Move the tool head to the back left, use a paper to adjust the height and never touch that bed screw again. Now adjust the bed using the other three knobs until you get a proper result.
Good advice @Geit. I would only add that it’s best to place the back left knob in the middle of it’s range. Tighten it right up, then loosen it, counting the turns until it is completely loose, then tighten up again half the number of turns.
I have head about leveling with only 3 screws but never the way @Geit explained it. When I setup my old Wahoo for TPU I’m going to try it. So if I’m understanding this correctly you tram the left rear corner 1st then precede like normal using the other 3 screws.
yes @Gramps. It really doesn’t matter which corner you choose. What matters is you pick a corner and stick to it. When using the SCREWS_TILT_CALIBRATE feature of Klipper that’s exactly what it does. It uses the front left corner as its anchor, but the effect is the same.
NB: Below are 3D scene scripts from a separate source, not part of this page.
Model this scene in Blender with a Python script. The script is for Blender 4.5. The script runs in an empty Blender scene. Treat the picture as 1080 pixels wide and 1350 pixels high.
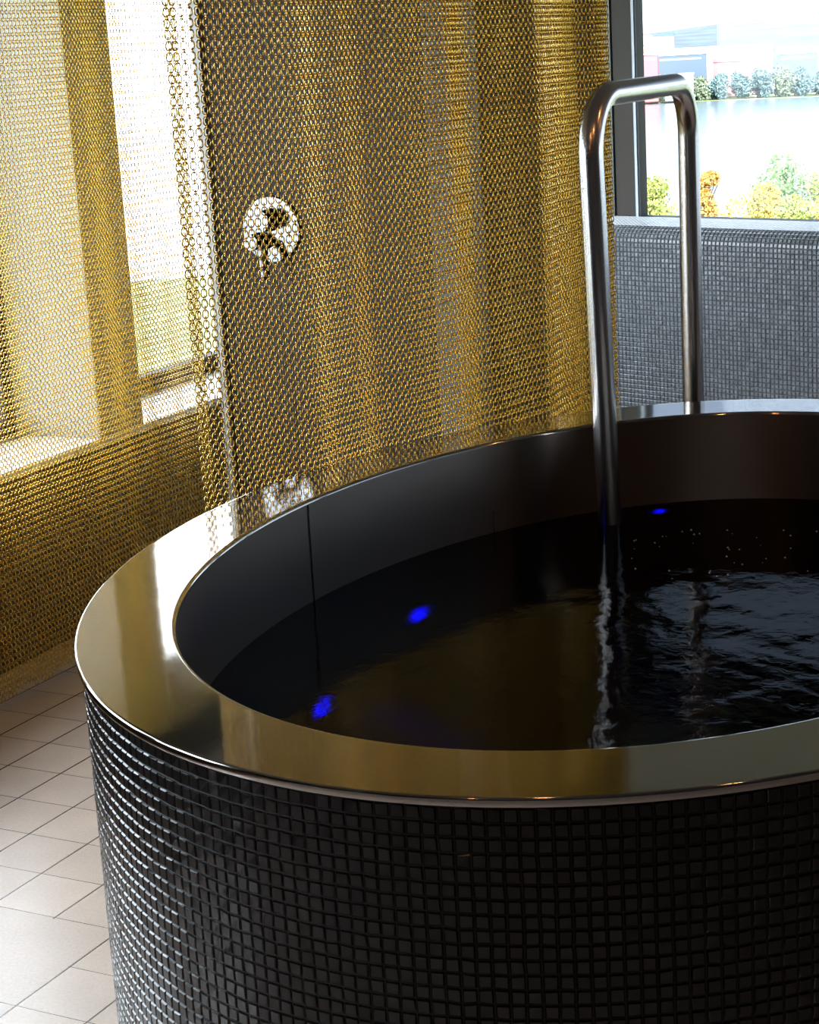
import bpy, bmesh, math, random
import numpy as np
from mathutils import Vector, Matrix

# ------------------------------------------------------------------ camera, world, light
scn = bpy.context.scene
COL = scn.collection
scn.view_settings.view_transform = 'Standard'
scn.view_settings.look = 'None'
scn.view_settings.gamma = 1
scn.view_settings.use_curve_mapping = False
scn.view_settings.exposure = 0.0

CAM_Z = 2.062
PITCH, ROLL = 0.2411, -0.0573
cp, sp = math.cos(PITCH), math.sin(PITCH)
fw = Vector((0, cp, -sp)); r0 = Vector((1, 0, 0)); u0 = r0.cross(fw)
rv = math.cos(ROLL)*r0 + math.sin(ROLL)*u0
uv_ = -math.sin(ROLL)*r0 + math.cos(ROLL)*u0
cam = bpy.data.cameras.new('camera')
cam.sensor_fit = 'HORIZONTAL'; cam.sensor_width = 36
cam.lens = 2484.7/1080*36
cam.clip_start = 0.05; cam.clip_end = 6000
camo = bpy.data.objects.new('camera', cam); COL.objects.link(camo)
camo.matrix_world = Matrix(((rv.x, uv_.x, -fw.x, 0), (rv.y, uv_.y, -fw.y, 0), (rv.z, uv_.z, -fw.z, CAM_Z), (0, 0, 0, 1)))
scn.camera = camo

# overcast sky: brilliant white cloud on the left, dull blue cloud above a white horizon on the right
SKY_LEFT, SKY_HORIZON, SKY_DULL = 14.0, 3.6, 1.0
world = bpy.data.worlds.new('sky'); scn.world = world; world.use_nodes = True
wn_, wl_ = world.node_tree.nodes, world.node_tree.links
bg = wn_['Background']
geo_ = wn_.new('ShaderNodeTexCoord'); sep_ = wn_.new('ShaderNodeSeparateXYZ'); wl_.new(geo_.outputs['Generated'], sep_.inputs[0])
dot_ = wn_.new('ShaderNodeVectorMath'); dot_.operation = 'DOT_PRODUCT'; dot_.inputs[1].default_value = (-0.893, 0.449, 0); wl_.new(geo_.outputs['Generated'], dot_.inputs[0])
def mr(src, a, b, c=0.0, d=1.0):
    x = wn_.new('ShaderNodeMapRange'); x.interpolation_type = 'SMOOTHSTEP'; wl_.new(src, x.inputs[0])
    for i, v in enumerate((a, b, c, d)): x.inputs[i+1].default_value = v
    return x.outputs[0]
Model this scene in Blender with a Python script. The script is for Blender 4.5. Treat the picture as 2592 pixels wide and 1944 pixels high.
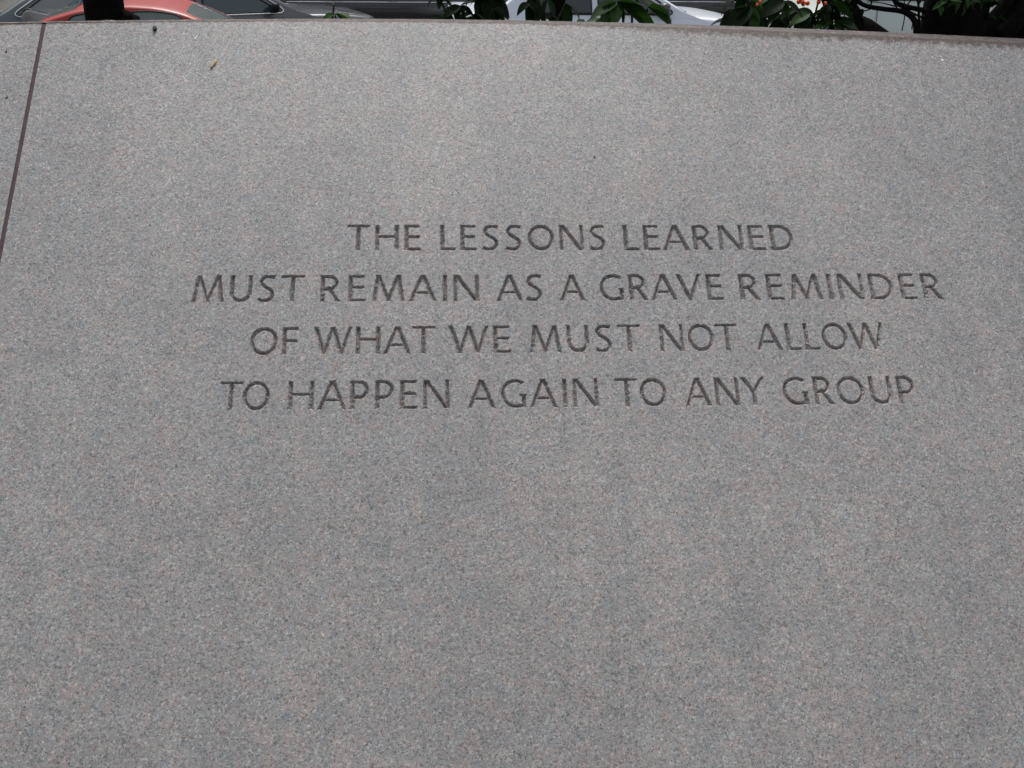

You do not need to “calibrate” the - in my case - back left screw. The problem is that the screw on the back right should be in the center of the back side in a proper three knob setup, but it is not. This wouldn’t be a problem without gravity, but since we cannot remove the back left screw without creating a down force on the back left, we need the spring to give the hole construct a little push against gravity. Or in other words the left back of the bed would be a leaver without the screw and the springs are its anker points. The “three points define a plane”- rule partly fails if the positions are spring loaded. Of course you can remove the springs and replace them by pillars, but then you cannot adjust them anymore. We have a chicken-egg situation here and the best solution would be a bed mounted on three springs arranged as an equal sized triange.
Having four screws always was a bad idea and they still sell printer with this design flaw.
Having the back left somewhat calibrated helps getting the rest correct. It does not matter if the spring is a little loose, but keep in mind that the back right needs to be able to deal with the forces the back side of the plate is required to handle.
Having it somewhat calibrated does not lead to a complete bend bed and also keeps a constant force in holding the bed, even so the other screws are fighting against it. For me it always worked like this.